D. INTÉRÊT DE LA COMMUNAUTÉ (20) Pour la Communauté qui a pris des engagements identiques, il est de la plus haute importance de veiller à ce que les partenaires au sein de l'OMC s'acquittent pleinement de leurs obligations. (21) Si la Communauté ne réagit pas aux obstacles actuels au commerce, le nombre de pays qui maintiendront des restrictions ou des prohibitions à l'exportation pourrait s'accroître dans les années qui viennent, ce qui multiplierait les distorsions graves du commerce et affecterait les producteurs communautaires de cuir. (22) Les pratiques argentines affectent les tanneries de la Communauté qui se trouvent confrontées à une concurrence de plus en plus vive par les coûts des tanneurs d'Asie et d'Amérique latine. Sur un marché mondial du cuir, le nombre de participants augmente, la part de marché de chacun se rétrécit. Dans un tel contexte, tout avantage concurrentiel déloyal entraîne de graves distorsions du marché et doit être par conséquent effectivement combattu.

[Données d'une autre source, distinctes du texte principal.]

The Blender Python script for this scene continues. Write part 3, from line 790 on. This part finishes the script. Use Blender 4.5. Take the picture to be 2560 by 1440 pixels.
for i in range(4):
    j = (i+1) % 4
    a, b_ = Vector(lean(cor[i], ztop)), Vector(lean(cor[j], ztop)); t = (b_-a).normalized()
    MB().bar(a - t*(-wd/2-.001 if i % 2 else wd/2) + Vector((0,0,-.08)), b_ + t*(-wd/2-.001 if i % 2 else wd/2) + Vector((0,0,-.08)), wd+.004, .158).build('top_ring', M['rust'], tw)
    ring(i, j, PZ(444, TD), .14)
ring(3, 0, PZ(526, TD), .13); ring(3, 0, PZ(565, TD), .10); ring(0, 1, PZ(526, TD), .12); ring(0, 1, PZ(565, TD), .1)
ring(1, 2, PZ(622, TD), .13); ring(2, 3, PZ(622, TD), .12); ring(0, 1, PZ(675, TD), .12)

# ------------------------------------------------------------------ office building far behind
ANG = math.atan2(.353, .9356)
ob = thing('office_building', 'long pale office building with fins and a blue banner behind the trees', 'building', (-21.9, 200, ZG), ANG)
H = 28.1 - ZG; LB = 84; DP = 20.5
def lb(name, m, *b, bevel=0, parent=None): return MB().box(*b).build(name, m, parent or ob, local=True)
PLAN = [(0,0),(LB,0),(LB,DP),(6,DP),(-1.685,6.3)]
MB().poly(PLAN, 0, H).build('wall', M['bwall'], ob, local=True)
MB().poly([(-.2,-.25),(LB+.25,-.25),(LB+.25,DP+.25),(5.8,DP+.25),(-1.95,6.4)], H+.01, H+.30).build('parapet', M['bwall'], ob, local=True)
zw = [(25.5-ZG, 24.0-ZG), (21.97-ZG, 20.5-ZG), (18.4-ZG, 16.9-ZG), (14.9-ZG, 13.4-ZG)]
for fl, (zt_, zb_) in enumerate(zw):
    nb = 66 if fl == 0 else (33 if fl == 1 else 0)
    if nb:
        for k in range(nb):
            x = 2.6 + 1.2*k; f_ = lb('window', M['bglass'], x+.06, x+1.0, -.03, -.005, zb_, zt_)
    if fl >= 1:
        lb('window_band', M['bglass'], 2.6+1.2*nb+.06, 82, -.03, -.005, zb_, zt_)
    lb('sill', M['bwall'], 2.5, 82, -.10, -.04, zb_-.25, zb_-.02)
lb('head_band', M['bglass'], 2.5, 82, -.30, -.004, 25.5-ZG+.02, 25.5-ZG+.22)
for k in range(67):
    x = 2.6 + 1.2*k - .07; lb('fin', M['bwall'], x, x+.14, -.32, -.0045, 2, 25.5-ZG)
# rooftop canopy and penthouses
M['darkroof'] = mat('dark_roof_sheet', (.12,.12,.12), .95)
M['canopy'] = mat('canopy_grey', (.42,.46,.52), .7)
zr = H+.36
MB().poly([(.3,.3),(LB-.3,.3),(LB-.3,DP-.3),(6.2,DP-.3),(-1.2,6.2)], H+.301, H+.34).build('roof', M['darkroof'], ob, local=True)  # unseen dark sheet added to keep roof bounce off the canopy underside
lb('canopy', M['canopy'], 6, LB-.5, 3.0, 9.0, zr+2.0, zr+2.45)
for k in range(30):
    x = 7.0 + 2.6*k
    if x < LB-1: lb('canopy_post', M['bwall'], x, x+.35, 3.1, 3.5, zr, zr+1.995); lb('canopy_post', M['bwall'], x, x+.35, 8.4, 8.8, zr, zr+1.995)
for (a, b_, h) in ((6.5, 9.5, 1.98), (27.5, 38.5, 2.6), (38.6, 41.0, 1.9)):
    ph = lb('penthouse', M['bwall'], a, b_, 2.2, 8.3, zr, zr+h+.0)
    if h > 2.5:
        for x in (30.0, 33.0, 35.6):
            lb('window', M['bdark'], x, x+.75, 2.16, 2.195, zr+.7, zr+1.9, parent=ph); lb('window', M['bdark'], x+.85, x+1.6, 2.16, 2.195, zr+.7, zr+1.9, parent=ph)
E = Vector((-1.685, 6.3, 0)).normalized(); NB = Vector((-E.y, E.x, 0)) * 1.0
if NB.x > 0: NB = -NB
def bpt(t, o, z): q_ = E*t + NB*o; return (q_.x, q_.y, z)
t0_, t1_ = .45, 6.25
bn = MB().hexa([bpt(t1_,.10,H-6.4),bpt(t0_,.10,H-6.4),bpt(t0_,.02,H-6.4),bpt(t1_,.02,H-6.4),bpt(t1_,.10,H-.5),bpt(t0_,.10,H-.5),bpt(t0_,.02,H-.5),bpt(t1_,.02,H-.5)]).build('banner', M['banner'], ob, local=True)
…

E. CONCLUSIONS ET MESURES À PRENDRE (23) L'enquête a établi qu'il n'y a pas d'autre remède d'un changement radical du régime applicable en Argentine aux exportations de cuirs et peaux de bovins et aux importations de cuir fini si l'on veut éliminer les effets commerciaux défavorables, effectifs et potentiels, des obstacles au commerce mentionnés. (24) Des discussions intensives ont eu lieu avec les autorités argentines compétentes à ce sujet afin de trouver une solution à l'amiable aux problèmes concernant le commerce des peaux et des cuirs. Les services de la Commission en particulier ont rencontré les autorités argentines les 30 et 31 mars 1998 à Buenos Aires. À cette occasion, les autorités argentines sont convenues de libéraliser intégralement leurs exportations de peaux pour le mois de janvier 2000 et ont accepté de notifier le calendrier d'élimination de la taxe à l'exportation sur les peaux de bovins à l'OMC. Les autorités argentines ont aussi manifesté une certaine souplesse et sont convenues d'explorer les moyens de modifier la réglementation douanière autorisation l'industrie du cuir argentine à participer au contrôle douanier des peaux avant leur exportation. Néanmoins, malgré leur volonté affichée de trouver une solution mutuellement satisfaisante et après cinq mois de discussion des modalités d'une telle solution avec la Commission, les autorités argentines ont omis jusqu'à présent de notifier leur objectif de libéralisation intégrale du commerce des peaux et le calendrier d'élimination de la taxe à l'exportation sur les peaux de bovins à l'OMC et elles n'ont pas encore modifié leur réglementation relative au contrôle douanier des peaux avant leur exportation. (25) Dans ces circonstances, l'intérêt de la Communauté exige que soit ouverte une procédure de règlement des différends dans le cadre de l'OMC, DÉCIDE:
Article premier 1. La prohibition tacite à l'exportation des cuirs et peaux de bovins, la participation de représentants des tanneries au contrôle douanier des cuirs et peaux avant exportation, la taxe à la valeur ajoutée supplémentaire sur les produits importés et la paiement préalable de la taxe sur le chiffre d'affaires maintenues par la République d'Argentine constituent un «obstacle au commerce» au sens de l'article 2 du règlement (CE) n° 3286/94. 2. La Communauté engagera une action à l'encontre de la République d'Argentine conformément au mémorandum d'accord sur les règles et procédures régissant le règlement les différends et aux autres dispositions pertinentes de l'OMC afin d'obtenir l'élimination de cet obstacle au commerce.
Article 2 La présente décision est applicable à compter la date de sa publication au Journal officiel des Communautés européennes.
Fait à Bruxelles, le 23 octobre 1998. Par la Commission Leon BRITTAN Vice-président
(1) JO L 349 du 31. 12. 1994, p. 71. (2) JO L 41 du 23. 2. 1995, p. 3. (3) JO C 59 du 26. 2. 1997, p. 6.